Some people can be reluctant to discuss their caregiving role with co-workers and management, but being honest can take away some of the burden. While caregivers don’t want to be thought of as less committed than other colleagues, many bosses and managers are very understanding and can offer more help than expected. HR departments are also known for providing assistance with any issues. They would rather have a warning and honesty than the surprise of unfinished work. 

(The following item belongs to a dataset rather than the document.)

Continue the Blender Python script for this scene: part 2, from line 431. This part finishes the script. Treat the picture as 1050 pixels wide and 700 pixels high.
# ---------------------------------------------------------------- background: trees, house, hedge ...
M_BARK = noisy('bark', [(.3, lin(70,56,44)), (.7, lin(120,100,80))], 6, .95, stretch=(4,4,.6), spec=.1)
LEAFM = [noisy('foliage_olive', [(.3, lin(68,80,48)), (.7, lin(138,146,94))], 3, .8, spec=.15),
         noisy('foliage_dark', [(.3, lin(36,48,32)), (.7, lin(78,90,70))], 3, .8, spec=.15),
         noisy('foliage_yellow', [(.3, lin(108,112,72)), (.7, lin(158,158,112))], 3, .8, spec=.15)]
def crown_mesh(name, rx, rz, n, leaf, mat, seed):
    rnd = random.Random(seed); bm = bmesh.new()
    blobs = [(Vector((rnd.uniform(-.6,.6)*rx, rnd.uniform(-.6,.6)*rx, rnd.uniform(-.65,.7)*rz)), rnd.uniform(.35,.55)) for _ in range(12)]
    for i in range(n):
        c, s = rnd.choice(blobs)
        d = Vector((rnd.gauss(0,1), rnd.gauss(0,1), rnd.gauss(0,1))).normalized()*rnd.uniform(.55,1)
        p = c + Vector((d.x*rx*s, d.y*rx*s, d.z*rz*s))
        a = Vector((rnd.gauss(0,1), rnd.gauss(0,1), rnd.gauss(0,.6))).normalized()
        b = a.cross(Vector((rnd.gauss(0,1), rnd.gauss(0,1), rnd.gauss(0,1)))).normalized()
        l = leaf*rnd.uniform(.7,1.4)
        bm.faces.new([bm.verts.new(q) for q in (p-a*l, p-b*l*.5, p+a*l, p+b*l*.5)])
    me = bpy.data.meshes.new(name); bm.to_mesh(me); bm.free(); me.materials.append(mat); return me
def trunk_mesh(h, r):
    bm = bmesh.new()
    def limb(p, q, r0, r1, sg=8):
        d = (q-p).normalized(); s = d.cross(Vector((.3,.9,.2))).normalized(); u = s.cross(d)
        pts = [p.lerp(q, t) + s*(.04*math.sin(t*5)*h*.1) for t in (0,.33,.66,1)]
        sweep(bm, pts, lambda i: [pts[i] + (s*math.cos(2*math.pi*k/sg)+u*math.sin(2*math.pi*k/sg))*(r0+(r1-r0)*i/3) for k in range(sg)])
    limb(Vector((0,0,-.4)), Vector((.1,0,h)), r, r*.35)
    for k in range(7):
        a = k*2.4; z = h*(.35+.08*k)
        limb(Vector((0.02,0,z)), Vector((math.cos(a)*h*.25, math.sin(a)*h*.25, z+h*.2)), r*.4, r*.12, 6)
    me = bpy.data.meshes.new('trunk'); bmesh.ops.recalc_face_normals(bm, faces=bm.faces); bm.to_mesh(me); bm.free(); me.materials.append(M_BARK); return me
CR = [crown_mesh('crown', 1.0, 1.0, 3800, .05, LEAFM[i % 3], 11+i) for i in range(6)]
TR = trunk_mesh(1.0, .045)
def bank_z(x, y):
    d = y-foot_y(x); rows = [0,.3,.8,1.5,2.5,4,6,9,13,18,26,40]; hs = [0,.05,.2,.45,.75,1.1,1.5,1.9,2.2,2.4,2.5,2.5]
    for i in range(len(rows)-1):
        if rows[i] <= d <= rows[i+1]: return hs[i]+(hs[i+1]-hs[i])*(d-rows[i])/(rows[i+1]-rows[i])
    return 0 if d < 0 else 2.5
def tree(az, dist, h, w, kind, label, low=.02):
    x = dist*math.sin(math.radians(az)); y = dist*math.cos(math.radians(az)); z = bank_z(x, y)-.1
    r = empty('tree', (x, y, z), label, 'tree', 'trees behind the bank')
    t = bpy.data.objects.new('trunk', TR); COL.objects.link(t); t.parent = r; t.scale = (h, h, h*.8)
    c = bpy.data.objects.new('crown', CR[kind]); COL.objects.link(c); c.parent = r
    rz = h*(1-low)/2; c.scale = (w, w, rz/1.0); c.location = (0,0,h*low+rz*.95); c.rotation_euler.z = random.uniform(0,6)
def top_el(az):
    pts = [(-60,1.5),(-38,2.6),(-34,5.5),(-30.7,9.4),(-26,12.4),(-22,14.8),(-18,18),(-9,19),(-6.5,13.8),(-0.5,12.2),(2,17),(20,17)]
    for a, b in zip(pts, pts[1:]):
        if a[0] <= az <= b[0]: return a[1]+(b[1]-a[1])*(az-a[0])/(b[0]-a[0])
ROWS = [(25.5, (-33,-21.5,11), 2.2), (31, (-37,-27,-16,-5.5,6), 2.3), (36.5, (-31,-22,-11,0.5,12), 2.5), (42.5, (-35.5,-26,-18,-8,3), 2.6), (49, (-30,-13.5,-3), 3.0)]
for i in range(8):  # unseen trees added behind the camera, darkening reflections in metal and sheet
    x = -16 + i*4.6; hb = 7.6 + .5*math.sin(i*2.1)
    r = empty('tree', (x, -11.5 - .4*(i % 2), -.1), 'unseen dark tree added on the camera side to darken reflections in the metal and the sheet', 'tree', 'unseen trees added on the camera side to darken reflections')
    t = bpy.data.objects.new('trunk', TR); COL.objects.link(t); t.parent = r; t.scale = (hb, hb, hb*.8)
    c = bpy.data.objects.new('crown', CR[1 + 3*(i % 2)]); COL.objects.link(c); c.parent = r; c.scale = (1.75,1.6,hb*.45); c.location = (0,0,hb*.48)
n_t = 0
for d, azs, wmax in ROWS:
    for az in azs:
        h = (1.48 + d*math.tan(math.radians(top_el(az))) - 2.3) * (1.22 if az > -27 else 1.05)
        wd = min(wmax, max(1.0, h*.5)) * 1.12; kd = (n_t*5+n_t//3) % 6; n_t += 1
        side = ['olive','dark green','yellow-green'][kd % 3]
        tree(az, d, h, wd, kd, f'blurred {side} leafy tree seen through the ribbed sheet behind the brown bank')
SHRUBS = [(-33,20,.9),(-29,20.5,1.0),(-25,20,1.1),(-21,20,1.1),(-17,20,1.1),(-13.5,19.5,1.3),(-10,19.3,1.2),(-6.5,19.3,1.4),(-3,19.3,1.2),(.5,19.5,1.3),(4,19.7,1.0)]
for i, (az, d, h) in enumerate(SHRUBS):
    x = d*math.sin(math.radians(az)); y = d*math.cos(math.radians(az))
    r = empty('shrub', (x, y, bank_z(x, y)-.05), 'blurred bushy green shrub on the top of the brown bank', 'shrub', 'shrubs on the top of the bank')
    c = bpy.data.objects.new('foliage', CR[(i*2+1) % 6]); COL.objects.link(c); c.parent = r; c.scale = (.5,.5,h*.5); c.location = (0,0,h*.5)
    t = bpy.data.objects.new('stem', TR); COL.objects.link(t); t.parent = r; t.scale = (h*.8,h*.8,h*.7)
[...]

Caregivers can ask about flexible hours, job sharing, and even working from home if the profession permits. Also, offer suggestions that could help with meeting work requirements as well as caregiving demands. A reoccurring meeting could be beneficial to track progress and make note of any changes that might come up. 

4. Ask for help

If managing work requirements and caregiving is getting to be too much, there are many resources that provide caregivers with assistance or breaks. Respite care is a short-term alternative, or maybe there are other family members or friends that could take on some responsibility. 

5. Get organized

Working caregivers should create a schedule in order to stay organized and efficient. A daily, weekly, and monthly calendar will all be helpful in looking ahead but also focusing on the current day. With many responsibilities, it can be easy to forget something or get lost in everything. Also delegating certain times of the day to work or caregiving can be beneficial.

6. Take time to relax

Caregivers also need to care for themselves and take the time to relax during their hectic schedules. Whether it’s a few days of vacation or just a few hours per week, preserving his/her own health is just as important as caring for someone else. Reading, walking, knitting, or watching a movie are all great ways to unwind that don’t require a large amount of time. Caregivers might have to ask for help when it’s time to relax, but a little bit of downtime goes a long way in managing work requirements as a caregiver.